Naqueles idos do final dos anos 90, quando o frescor da juventude ainda temperava meus passos, foi que iniciei minha jornada nas intrincadas veredas do Direito. Mal sabia eu que, entre as muitas lições que os livros não poderiam me ensinar, estava o valor da verdadeira amizade, esculpida nas ações de um homem cuja grandeza só poderia ser percebida por aqueles que, como eu, tiveram o privilégio de conhecer Aparecido Donizete Begosso, o querido Begosso.
Guarulhos era, à época, um município que, a despeito de suas dificuldades, abrigava corações generosos, prontos a se doar. E Begosso, sempre com uma palavra de ânimo ou um gesto de solidariedade, era a encarnação viva desse espírito comunitário. Não havia para ele maior prazer do que estender a mão àqueles que necessitavam. Tal dedicação se manifestava no CEMMDEROC, idealizado por ele com zelo paternal, onde os guarulhenses, sob o abrigo de sua visão humanista, encontravam não só a recuperação física, mas também o alento moral que os reerguia para a vida.
Recordo-me com clareza do dia em que, no auge da minha juventude, sofri uma fratura no platô tibial durante um jogo de futebol. A dor da lesão logo foi amenizada pela providencial intervenção de Begosso, que, com sua diligência quase paternal, garantiu que eu fosse atendido por um dos mais respeitados ortopedistas de São Paulo. Essa generosidade desinteressada foi o ponto de partida de uma amizade que só se fortaleceu com o passar dos anos, e, aos poucos, nossas famílias se entrelaçaram em laços de fraternidade.

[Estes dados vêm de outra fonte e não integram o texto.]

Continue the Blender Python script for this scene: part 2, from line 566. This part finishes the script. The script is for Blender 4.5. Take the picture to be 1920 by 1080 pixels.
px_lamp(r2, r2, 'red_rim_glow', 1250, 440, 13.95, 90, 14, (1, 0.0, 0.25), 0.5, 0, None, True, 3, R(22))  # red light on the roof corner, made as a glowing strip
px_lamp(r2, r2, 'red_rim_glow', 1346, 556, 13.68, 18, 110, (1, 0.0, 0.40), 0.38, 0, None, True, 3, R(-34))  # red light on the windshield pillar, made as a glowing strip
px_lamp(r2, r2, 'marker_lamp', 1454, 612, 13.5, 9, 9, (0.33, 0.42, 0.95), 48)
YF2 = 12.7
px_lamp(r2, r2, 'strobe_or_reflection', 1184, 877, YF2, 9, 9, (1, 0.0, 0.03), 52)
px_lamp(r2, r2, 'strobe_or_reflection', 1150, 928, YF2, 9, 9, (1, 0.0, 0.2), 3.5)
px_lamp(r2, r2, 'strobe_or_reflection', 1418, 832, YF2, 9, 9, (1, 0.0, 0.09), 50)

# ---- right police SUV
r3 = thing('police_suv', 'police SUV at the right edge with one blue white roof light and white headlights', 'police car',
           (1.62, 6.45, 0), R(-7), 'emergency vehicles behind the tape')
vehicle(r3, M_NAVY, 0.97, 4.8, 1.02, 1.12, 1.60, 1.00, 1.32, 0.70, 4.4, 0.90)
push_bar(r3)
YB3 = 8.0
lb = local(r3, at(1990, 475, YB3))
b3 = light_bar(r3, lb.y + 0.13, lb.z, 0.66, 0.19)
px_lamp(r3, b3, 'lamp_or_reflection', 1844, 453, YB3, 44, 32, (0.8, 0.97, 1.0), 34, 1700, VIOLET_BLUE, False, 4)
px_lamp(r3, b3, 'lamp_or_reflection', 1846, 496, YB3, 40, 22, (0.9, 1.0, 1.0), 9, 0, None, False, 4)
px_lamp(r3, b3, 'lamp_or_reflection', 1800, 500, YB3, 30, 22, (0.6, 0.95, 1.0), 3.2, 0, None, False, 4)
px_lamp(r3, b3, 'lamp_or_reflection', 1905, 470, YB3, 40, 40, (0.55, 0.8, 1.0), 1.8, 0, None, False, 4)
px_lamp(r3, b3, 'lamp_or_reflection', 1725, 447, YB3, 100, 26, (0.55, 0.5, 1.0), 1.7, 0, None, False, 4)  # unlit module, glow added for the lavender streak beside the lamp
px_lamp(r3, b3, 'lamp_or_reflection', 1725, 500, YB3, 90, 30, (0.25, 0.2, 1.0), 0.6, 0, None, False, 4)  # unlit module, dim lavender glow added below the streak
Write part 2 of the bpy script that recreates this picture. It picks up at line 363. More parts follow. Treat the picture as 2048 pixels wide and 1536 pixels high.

Begosso não era um homem de grandes discursos ou de feitos retumbantes; sua grandeza residia no cotidiano, nas pequenas, porém, significativas ações que realizava sem alarde. Quando a aposentadoria se aproximou, ele, sempre preocupado com o bem-estar de sua família, fundou a H2O Truck, uma empresa destinada à lavagem de caminhões, assegurando que os seus continuassem a viver com dignidade.
Entretanto, o destino, em sua crueldade imprevisível, reservou para nós um capítulo sombrio e trágico. No fatídico dia 19 de outubro de 2021, a vida de Begosso foi brutalmente interrompida. Enquanto trabalhava em seu estabelecimento, aquele que sempre foi um baluarte de bondade e serviço ao próximo, teve sua existência ceifada de maneira vil e covarde.
O crime, foi um ato de extrema violência que abalou profundamente todos aqueles que o conheciam e respeitavam.
O que mais choca não é apenas a perda irreparável de um amigo, de um pai, de um avô, mas a forma desumana com que ele foi arrancado do convívio de sua família e da comunidade. Begosso, que tanto fez pelo bem-estar dos outros, encontrou uma morte que nenhum homem de seu caráter merecia. Fui tomado por uma indignação silenciosa, que se misturava à tristeza profunda de ver um amigo partir de maneira tão cruel.
Agora, com o julgamento marcado para o próximo dia 22 de agosto, a nossa cidade aguarda ansiosamente por justiça. E é com o peso dessa responsabilidade que atuo como assistente de acusação no júri popular. Não só por uma questão de dever profissional, mas por um compromisso moral com a memória de um amigo cuja vida foi dedicada ao bem.
A justiça, não é apenas uma palavra fria nos códigos legais; ela é o alicerce sobre o qual toda sociedade deve se erguer. Que o julgamento seja conduzido com a serenidade e a gravidade que o caso requer, e que os algozes de Begosso sejam punidos com o rigor da lei. Pois só assim, poderemos, talvez, aliviar um pouco do peso que essa tragédia impôs sobre nossos corações e permitir que a alma de Begosso descanse em paz, sabendo que sua luta pela bondade e pela justiça não foi em vão.